• _AIM_
Quote the material below exactly as written, from the first line to the line that holds "PI = math.pi", endpoints included.
* Start *
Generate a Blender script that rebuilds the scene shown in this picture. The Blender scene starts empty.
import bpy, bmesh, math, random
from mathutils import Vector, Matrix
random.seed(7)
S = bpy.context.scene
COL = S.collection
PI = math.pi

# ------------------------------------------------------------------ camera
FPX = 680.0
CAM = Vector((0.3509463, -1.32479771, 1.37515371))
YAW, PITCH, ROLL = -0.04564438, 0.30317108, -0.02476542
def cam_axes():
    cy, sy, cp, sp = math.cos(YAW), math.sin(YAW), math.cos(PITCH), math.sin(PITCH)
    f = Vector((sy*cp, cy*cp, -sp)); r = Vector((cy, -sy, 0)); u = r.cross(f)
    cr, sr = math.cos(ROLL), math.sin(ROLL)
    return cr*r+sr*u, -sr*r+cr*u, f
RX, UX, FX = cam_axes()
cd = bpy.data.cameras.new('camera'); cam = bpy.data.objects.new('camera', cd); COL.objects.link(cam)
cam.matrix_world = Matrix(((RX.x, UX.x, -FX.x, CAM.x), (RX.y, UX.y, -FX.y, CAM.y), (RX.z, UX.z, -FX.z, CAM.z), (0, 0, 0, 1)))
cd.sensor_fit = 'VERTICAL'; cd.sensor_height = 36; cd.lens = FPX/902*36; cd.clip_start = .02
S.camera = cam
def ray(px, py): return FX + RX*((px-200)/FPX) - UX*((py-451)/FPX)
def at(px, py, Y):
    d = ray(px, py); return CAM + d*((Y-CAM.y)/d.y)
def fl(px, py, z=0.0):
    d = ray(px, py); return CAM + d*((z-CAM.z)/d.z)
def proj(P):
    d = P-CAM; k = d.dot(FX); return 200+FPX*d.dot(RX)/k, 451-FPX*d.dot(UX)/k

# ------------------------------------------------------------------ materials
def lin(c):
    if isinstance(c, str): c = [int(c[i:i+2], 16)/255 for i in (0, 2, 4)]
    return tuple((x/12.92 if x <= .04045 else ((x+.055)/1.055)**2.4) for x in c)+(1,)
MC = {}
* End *
• _WORKED ANSWER_
Generate a Blender script that rebuilds the scene shown in this picture. The Blender scene starts empty.
import bpy, bmesh, math, random
from mathutils import Vector, Matrix
random.seed(7)
S = bpy.context.scene
COL = S.collection
PI = math.pi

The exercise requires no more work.